* _PROVIDED DATA_
+ + +
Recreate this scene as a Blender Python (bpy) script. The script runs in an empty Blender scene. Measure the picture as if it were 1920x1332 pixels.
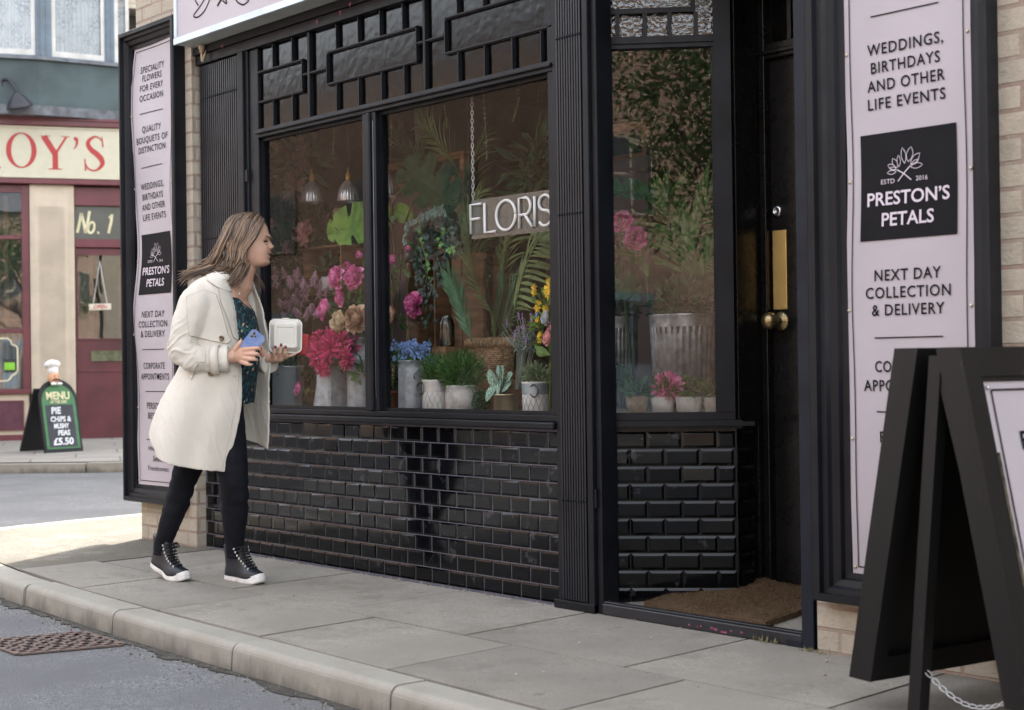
import bpy, bmesh, math, random
from math import sin, cos, pi, radians, sqrt, atan2
from mathutils import Vector, Matrix, noise
from mathutils.bvhtree import BVHTree
from mathutils.geometry import delaunay_2d_cdt
V = Vector
rnd = random.Random(7)
scene = bpy.context.scene

# ---------------------------------------------------------------- camera, sky, sun, exposure
cam_axes = [[0.679074, 0.733952, -0.013182], [0.013063, 0.005873, 0.999897], [-0.733954, 0.679176, 0.005599]]
cd = bpy.data.cameras.new('camera'); cam = bpy.data.objects.new('camera', cd)
scene.collection.objects.link(cam); scene.camera = cam
Rv, Uv, Fv = [V(a) for a in cam_axes]
m = Matrix((Rv, Uv, -Fv)).transposed().to_4x4(); m.translation = V((0, -3.9081, .95))
cam.matrix_world = m
cd.lens = 50; cd.sensor_width = 36; cd.clip_start = .05; cd.clip_end = 400
cd.dof.use_dof = True; cd.dof.focus_distance = 6.25; cd.dof.aperture_fstop = 4.0
SUN_EL, SUN_DIR = radians(36), V((-.49, .87))           # towards the sun: behind the shop, to the left
w = bpy.data.worlds.new('World'); scene.world = w; w.use_nodes = True
wn = w.node_tree.nodes; wl = w.node_tree.links
bg = wn['Background']; sky = wn.new('ShaderNodeTexSky'); sky.sky_type = 'NISHITA'; sky.sun_disc = False
sky.sun_elevation = SUN_EL; sky.sun_rotation = atan2(SUN_DIR.x, SUN_DIR.y); sky.air_density = 1.2; sky.dust_density = 2.5
wl.new(sky.outputs[0], bg.inputs[0]); bg.inputs[1].default_value = .15; hs_ = wn.new('ShaderNodeHueSaturation'); hs_.inputs['Saturation'].default_value = .28; wl.new(sky.outputs[0], hs_.inputs['Color']); wl.new(hs_.outputs[0], bg.inputs[0])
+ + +
* _STATED EXERCISE_
Leave out the pictures and retype every line above exactly.

* _RESULT_
Recreate this scene as a Blender Python (bpy) script. The script runs in an empty Blender scene. Measure the picture as if it were 1920x1332 pixels.
import bpy, bmesh, math, random
from math import sin, cos, pi, radians, sqrt, atan2
from mathutils import Vector, Matrix, noise
from mathutils.bvhtree import BVHTree
from mathutils.geometry import delaunay_2d_cdt
V = Vector
rnd = random.Random(7)
scene = bpy.context.scene

# ---------------------------------------------------------------- camera, sky, sun, exposure
cam_axes = [[0.679074, 0.733952, -0.013182], [0.013063, 0.005873, 0.999897], [-0.733954, 0.679176, 0.005599]]
cd = bpy.data.cameras.new('camera'); cam = bpy.data.objects.new('camera', cd)
scene.collection.objects.link(cam); scene.camera = cam
Rv, Uv, Fv = [V(a) for a in cam_axes]
m = Matrix((Rv, Uv, -Fv)).transposed().to_4x4(); m.translation = V((0, -3.9081, .95))
cam.matrix_world = m
cd.lens = 50; cd.sensor_width = 36; cd.clip_start = .05; cd.clip_end = 400
cd.dof.use_dof = True; cd.dof.focus_distance = 6.25; cd.dof.aperture_fstop = 4.0
SUN_EL, SUN_DIR = radians(36), V((-.49, .87))           # towards the sun: behind the shop, to the left
w = bpy.data.worlds.new('World'); scene.world = w; w.use_nodes = True
wn = w.node_tree.nodes; wl = w.node_tree.links
bg = wn['Background']; sky = wn.new('ShaderNodeTexSky'); sky.sky_type = 'NISHITA'; sky.sun_disc = False
sky.sun_elevation = SUN_EL; sky.sun_rotation = atan2(SUN_DIR.x, SUN_DIR.y); sky.air_density = 1.2; sky.dust_density = 2.5
wl.new(sky.outputs[0], bg.inputs[0]); bg.inputs[1].default_value = .15; hs_ = wn.new('ShaderNodeHueSaturation'); hs_.inputs['Saturation'].default_value = .28; wl.new(sky.outputs[0], hs_.inputs['Color']); wl.new(hs_.outputs[0], bg.inputs[0])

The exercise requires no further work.